Classic Bouillabaisse
Ingredients List:
Bulk of the stew:
Mixture of fish (I prefer Monkfish, Red Mullet and Sea Bass) | 1kg
Charlotte potatoes (or Jersey Royals if available) | 300g
Fish Marinade:
Leek, white part only, finely sliced | 80g
Fennel, finely sliced | 100g
Onion, finely sliced | 80g
Celery Stick, finely sliced | 40g
Olive oil | 30 ml
Star Anise | 2pc
Saffron | Large pinch
Fish Stew/Broth:
Olive Oil | 100ml
Velvety swimming crabs, chopped in half | 200g
Fish trimmings/bones, chopped | 300g
Onion, finely sliced | 100g
Shallot, finely sliced | 60g
Garlic cloves, crushed | 4
Tomato puree | 1 large tablespoon
Pernod | 50ml
Large ripe tomatoes, chopped | 200g
Bouquet garni | 1
Orange peel | 3 pieces
Sauce Rouille:
Oil from the crabs (cooled)
Egg yolks
Decorate:
Fresh fennel sprigs
Lemon zest
Parsely chiffonade
Recipe Summary:
Time taken: 1 hour 30 mins
Number or Portions: 4
Bouillabaisse is a beautiful example of classical French cooking. So comforting to eat, but actually quite technical. The processes in this recipe are extremely useful in understanding fish cookery and stock flavour.
Equipment Checklist:
Fish filleting knife, small bowl, large bowl
Cleaver, large heavy-based pan, piece of string, ladle for skimming,
Method:
First prep and marinade your fish:
The bulk of the flavour of this dish comes from the bones and trim. If you don’t know how to prep a fish, buy them whole but ask the fishmonger to fillet it and give you the bones/trim.
Start by chopping up your trim/bones and put into a small bowl of ice water.
Cut the Monkfish into large, bigger-than-bite-sized chunks and the Sea Bass into small portioned fillets (depending on size). Leave the Red Mullet fillets whole.
Finely slice the leek, fennel, onion and celery for the marinade into a large bowl. Mix with the olive oil, star anise and saffron, massaging it all together using your hands.
Place half of the marinade in a baking tray/container, spreading it across the bottom. Lay the fish on top of the marinade, be careful not to overlap it. Spread the second half over the marinade over the fish, covering it completely. Cover, and leave to infuse in the fridge for at least two hours.
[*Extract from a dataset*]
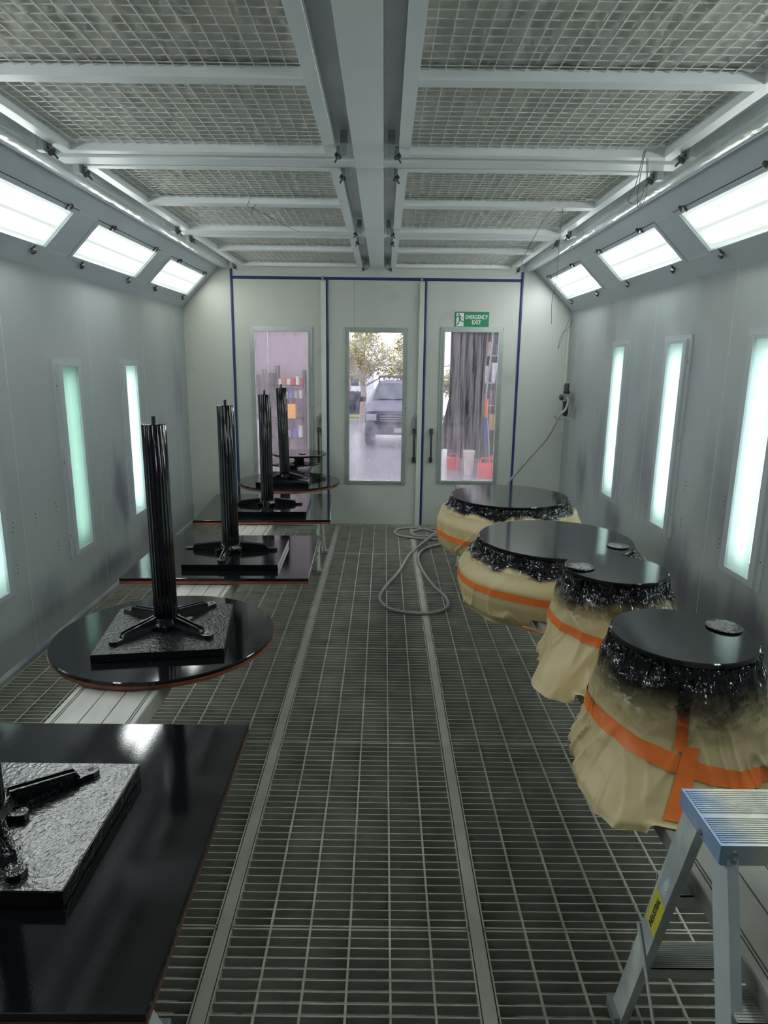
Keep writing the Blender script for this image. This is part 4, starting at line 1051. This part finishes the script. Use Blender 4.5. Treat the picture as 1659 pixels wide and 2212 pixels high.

Next make the bouillabaisse broth:
First rinse off your fish bones/trim and place on a tray with kitchen towel to dry off.
Prepare your onion and shallot by finely slicing them. Crush the garlic cloves and prepare your bouquet garni. (see here for how to do this) Chop your tomatoes into chunks, so they break down more easily when cooking.
Next, chop your velvety swimming crabs in half using a cleaver. (if you can’t manage to get these, try to get crab bones for stock - can often find in your local fishmonger)
Bring large a heavy-based pan to a high heat with the olive oil. You want it to be almost smoking hot. Add the chopped-up crabs, giving them a quick stir to coat them in the oil, then leave them for about a minute each time to cook and caramelise before stirring again. You are looking for a dramatic change in colour all over the crabs. If some begin to colour too much, simply remove them from the pan.
Once happy with the amount of colour on the crabs, pour into a chinois/sieve over a bowl to strain off the fat. Set this aside, do not throw away the oil.
Add the fish trim to the pan and cook until it starts to turn white. Remove from pan - you can just pour these in with the crabs.
Add the onions and shallots to the pan with a pinch of salt to help release their juices. This should help de-glaze the bottom of the pan and incorporate the crab flavour. Add the garlic cloves for a minute or so, then add the tomato puree and let it cook out a bit. (this helps reduce some of the bitterness)
De-glaze the pan with the Pernod, then add the chopped large ripe tomatoes. When they begin to break down, put the fish trim and crabs back in, and cover with water, just high enough so you can skim off the surface. Add your Bouquet Garni and the 3 pieces of orange peel and bring to a simmer.
In the meantime, get your potatoes ready:
Depending on size, first wash and then chop them into roughly bite-size pieces. Blanche the potatoes in salted water (start from cold).